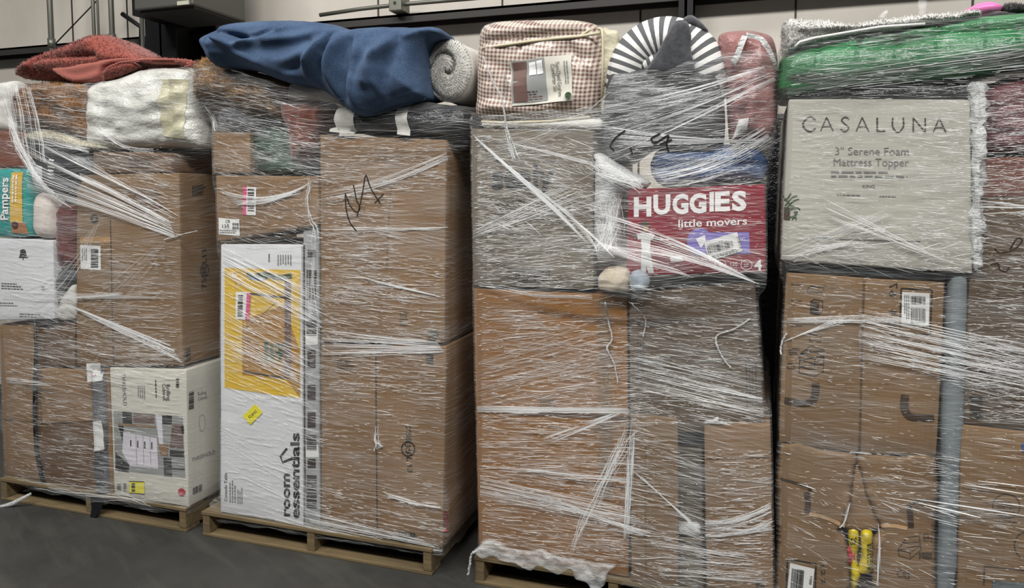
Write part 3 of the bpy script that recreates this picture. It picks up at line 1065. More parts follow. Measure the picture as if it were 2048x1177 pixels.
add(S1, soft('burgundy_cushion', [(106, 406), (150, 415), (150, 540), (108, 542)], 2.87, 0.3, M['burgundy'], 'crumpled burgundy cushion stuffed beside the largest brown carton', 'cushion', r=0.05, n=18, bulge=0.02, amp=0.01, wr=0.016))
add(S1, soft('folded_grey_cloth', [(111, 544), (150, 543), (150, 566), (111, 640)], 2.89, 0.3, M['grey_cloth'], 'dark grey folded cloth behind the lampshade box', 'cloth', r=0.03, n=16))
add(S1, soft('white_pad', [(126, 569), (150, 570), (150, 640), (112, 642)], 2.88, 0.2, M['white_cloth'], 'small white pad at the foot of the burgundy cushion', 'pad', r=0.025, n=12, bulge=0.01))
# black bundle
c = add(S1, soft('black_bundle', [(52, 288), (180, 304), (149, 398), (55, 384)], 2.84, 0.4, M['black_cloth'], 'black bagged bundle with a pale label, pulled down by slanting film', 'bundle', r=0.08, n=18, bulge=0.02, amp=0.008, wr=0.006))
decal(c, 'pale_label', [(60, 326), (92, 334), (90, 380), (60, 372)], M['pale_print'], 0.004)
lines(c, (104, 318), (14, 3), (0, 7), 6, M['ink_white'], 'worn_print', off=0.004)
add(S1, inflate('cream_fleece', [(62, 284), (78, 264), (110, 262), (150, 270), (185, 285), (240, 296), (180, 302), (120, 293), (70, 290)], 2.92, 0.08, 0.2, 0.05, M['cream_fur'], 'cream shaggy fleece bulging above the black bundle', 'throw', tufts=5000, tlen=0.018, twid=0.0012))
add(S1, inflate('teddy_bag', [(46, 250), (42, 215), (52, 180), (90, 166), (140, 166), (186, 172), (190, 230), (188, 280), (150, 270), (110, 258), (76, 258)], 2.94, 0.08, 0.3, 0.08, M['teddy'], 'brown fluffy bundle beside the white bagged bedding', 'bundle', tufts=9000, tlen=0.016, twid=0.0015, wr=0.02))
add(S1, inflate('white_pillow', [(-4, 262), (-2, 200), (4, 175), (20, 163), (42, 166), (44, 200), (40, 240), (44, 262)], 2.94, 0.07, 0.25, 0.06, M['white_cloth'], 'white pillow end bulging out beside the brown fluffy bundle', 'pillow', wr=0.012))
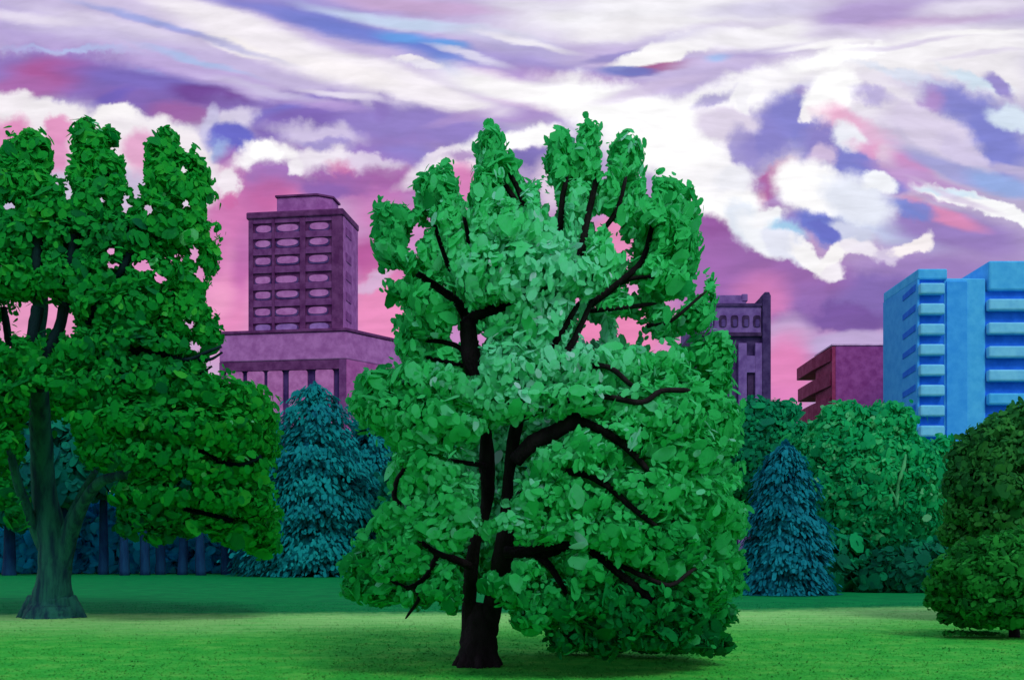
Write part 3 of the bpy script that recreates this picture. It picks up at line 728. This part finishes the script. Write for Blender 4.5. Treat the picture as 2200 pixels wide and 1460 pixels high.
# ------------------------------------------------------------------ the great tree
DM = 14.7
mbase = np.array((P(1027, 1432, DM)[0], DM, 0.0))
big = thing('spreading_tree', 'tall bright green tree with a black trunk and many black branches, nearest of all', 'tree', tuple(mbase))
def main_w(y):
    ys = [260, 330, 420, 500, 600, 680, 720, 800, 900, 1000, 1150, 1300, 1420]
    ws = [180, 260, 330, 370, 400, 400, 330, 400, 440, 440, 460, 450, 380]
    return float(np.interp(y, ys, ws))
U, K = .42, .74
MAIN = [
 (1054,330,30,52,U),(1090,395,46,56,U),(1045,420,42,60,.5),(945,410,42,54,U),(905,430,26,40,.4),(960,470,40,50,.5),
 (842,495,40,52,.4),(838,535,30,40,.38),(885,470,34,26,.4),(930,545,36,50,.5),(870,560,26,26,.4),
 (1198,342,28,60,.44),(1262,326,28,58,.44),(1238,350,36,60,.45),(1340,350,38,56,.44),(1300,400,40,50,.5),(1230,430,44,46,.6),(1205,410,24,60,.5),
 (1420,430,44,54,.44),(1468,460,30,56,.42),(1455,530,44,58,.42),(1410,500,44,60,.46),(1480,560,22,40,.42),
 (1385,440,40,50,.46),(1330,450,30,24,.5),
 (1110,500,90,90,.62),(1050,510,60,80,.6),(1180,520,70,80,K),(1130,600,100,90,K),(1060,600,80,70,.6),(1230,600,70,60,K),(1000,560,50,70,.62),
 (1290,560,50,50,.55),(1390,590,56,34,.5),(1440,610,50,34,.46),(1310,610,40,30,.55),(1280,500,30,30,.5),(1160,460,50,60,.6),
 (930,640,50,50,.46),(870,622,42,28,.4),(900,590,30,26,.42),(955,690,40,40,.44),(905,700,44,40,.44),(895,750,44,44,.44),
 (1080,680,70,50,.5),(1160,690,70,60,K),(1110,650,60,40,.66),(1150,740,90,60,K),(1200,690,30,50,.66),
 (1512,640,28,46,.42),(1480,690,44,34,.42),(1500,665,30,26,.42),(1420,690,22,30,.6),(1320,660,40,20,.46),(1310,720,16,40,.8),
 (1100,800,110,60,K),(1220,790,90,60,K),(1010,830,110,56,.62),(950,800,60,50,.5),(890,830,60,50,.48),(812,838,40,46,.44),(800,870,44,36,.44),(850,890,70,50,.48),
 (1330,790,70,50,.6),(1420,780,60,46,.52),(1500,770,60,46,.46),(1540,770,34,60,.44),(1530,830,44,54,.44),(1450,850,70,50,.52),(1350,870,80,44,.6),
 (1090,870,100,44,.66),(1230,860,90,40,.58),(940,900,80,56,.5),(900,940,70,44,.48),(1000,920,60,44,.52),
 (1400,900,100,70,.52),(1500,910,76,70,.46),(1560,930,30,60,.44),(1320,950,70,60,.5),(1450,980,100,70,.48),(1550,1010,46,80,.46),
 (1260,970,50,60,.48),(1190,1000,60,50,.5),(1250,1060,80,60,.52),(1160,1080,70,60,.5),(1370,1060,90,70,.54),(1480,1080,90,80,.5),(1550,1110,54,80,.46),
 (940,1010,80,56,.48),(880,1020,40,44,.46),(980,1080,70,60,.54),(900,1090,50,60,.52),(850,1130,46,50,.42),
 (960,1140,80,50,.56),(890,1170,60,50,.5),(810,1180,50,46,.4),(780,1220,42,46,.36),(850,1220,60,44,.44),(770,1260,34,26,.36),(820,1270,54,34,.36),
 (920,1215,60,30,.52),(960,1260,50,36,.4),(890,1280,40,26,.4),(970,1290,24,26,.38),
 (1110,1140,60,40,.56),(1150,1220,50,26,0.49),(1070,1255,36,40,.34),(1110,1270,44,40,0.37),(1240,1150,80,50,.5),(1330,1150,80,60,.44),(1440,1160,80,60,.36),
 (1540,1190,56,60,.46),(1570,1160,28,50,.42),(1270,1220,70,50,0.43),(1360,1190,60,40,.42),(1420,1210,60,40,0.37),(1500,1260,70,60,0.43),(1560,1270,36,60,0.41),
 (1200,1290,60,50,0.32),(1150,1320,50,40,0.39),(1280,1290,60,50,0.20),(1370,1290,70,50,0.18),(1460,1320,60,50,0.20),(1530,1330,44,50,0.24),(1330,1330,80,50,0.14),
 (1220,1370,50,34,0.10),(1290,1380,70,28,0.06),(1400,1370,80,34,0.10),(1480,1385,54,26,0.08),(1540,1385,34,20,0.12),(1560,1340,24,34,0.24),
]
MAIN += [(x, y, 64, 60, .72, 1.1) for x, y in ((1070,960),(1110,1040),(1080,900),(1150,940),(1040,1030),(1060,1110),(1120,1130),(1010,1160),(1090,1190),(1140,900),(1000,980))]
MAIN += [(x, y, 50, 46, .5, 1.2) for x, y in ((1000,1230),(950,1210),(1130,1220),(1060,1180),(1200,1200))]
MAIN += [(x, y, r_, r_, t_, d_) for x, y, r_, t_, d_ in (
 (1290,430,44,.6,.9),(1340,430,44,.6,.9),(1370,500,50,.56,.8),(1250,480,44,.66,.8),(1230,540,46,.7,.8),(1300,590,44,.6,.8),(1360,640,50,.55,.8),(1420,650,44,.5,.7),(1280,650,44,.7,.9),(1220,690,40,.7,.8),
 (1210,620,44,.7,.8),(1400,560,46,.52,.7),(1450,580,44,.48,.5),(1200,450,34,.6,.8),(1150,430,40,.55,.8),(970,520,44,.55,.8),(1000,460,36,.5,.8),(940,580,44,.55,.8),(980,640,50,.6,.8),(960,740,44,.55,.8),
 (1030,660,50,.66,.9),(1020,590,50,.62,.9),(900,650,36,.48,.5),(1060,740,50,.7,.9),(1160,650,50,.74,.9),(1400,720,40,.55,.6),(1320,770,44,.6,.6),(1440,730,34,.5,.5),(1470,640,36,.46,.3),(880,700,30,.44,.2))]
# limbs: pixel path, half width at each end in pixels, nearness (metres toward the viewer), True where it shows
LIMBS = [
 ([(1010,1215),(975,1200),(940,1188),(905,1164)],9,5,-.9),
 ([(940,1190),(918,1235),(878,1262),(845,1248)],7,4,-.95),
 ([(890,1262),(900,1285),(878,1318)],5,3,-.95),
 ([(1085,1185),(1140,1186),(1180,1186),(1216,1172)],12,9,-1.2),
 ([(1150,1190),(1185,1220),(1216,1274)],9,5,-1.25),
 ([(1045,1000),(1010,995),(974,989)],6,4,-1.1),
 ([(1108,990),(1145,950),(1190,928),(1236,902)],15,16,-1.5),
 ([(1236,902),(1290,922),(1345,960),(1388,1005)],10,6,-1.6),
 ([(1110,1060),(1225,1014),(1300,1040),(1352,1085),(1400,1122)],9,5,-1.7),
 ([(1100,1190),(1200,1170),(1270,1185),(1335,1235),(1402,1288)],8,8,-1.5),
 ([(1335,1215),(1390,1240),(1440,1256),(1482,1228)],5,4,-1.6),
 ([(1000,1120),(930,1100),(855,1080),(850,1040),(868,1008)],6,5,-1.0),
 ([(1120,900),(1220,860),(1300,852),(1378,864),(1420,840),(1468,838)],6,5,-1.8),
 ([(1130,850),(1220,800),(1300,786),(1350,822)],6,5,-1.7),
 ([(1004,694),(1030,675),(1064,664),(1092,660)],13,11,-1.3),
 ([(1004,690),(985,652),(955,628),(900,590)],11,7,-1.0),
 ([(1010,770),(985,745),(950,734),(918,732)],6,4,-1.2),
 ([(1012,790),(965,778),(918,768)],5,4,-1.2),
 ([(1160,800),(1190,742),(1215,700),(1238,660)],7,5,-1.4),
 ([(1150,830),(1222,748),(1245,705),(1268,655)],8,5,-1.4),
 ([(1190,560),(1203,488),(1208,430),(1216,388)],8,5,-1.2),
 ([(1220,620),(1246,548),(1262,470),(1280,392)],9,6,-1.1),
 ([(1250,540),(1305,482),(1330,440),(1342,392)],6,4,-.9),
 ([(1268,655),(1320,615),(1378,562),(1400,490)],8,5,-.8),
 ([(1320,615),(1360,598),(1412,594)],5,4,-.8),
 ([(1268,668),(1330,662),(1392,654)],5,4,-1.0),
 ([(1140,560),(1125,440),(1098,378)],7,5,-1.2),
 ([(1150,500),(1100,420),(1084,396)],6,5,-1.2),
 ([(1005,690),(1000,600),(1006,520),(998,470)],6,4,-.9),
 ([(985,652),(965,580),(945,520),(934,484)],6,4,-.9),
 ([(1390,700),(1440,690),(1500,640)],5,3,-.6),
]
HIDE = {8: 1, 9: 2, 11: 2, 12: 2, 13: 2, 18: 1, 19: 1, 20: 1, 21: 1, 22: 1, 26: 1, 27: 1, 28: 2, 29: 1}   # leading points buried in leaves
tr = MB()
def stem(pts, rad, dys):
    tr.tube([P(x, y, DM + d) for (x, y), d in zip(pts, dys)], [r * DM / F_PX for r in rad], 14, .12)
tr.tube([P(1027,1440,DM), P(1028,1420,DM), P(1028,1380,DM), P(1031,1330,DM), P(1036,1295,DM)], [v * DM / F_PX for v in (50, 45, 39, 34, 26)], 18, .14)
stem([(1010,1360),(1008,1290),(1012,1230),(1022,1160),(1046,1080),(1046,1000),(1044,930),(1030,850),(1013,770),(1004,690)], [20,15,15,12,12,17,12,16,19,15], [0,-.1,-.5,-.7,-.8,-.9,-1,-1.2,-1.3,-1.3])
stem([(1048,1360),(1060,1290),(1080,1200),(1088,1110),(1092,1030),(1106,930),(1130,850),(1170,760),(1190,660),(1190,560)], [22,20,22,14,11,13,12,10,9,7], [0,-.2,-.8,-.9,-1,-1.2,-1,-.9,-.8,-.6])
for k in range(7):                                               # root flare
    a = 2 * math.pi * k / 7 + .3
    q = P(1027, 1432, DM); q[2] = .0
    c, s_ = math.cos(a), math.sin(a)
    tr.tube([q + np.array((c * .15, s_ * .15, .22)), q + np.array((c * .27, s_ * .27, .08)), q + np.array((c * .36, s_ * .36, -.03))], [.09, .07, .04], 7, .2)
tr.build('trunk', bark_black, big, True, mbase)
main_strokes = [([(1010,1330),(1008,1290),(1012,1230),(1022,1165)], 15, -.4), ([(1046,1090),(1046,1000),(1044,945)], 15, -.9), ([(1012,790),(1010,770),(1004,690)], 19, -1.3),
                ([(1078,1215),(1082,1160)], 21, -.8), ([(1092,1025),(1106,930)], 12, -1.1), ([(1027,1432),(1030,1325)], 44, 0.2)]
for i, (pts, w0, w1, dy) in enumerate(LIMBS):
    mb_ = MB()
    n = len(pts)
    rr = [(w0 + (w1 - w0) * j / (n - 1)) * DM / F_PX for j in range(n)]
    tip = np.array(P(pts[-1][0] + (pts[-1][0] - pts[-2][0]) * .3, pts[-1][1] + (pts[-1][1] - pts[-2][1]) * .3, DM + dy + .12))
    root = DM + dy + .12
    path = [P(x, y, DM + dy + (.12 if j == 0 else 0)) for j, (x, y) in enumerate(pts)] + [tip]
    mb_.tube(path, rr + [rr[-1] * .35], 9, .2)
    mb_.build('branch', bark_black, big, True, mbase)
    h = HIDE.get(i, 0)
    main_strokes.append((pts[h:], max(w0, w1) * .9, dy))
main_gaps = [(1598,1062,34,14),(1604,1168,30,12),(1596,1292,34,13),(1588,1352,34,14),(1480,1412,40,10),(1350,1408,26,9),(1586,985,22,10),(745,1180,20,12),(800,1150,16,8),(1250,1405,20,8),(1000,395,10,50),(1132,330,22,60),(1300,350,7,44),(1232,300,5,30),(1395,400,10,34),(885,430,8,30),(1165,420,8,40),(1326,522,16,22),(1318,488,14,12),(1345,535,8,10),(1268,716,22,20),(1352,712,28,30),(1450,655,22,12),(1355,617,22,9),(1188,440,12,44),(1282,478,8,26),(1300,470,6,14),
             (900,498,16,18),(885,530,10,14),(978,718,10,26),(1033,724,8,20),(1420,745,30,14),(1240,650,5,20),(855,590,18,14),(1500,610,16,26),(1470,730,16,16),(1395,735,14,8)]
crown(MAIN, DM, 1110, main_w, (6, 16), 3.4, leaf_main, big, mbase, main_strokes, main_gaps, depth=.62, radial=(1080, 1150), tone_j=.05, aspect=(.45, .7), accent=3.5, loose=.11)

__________

Locate all lines holding the word "pixels", then copy them out.

--- Result ---
Write part 3 of the bpy script that recreates this picture. It picks up at line 1065. More parts follow. Measure the picture as if it were 2048x1177 pixels.
Write part 3 of the bpy script that recreates this picture. It picks up at line 728. This part finishes the script. Write for Blender 4.5. Treat the picture as 2200 pixels wide and 1460 pixels high.
# limbs: pixel path, half width at each end in pixels, nearness (metres toward the viewer), True where it shows